Gowon’s return bid eventually turned into a misadventure. He lost the primaries conducted under the controversial Option A4, where delegates physically lined up behind the ballot box of their preferred candidate, to a far less well known Dr Sarki Tafida, one time personal physician of President Shehu Shagari who went on to become a senator and is Nigeria’s current High Commissioner in the UK.

Many attributed his loss partly to his choice of Wusasa as his constituency, instead of his native Pankshin. As a small part of Zaria which was overwhelmingly Muslim, he was naive, the critics said, to think he could prevail over a Muslim candidate, no matter how little known.
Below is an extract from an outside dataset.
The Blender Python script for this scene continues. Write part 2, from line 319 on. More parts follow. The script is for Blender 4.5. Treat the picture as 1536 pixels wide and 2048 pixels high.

It was a measure of the man’s outward looking nature that he never thought of Wusasa as a second home after Pankshin.

Others said he was equally naive to think that his reputation as an honest man and former head of state was enough to give him victory.

In spite of this misadventure and in spite of his going back on his promise shortly after the war to hand over power to civilians in 1974 , the general is today arguably the most respected former head of state in the country. This is mainly due to his compassion and apparent personal integrity.

When the man took over power in 1966, federal revenue was in the region of 340 million Naira. By 1974, two years before he was ousted from power, it was 5.5 billion, a miserable sum by today’s standard but at that time a princely amount, so princely that at one time the general could boast that money was not an object but how to spend it. That may have accounted for so much corruption many in his regime, including those who now strut around as elderly tribal champions, were accused of, with good reason.

It is a testimony to the man’s personal integrity that no one has ever accused him of personally benefitting for all that oil money.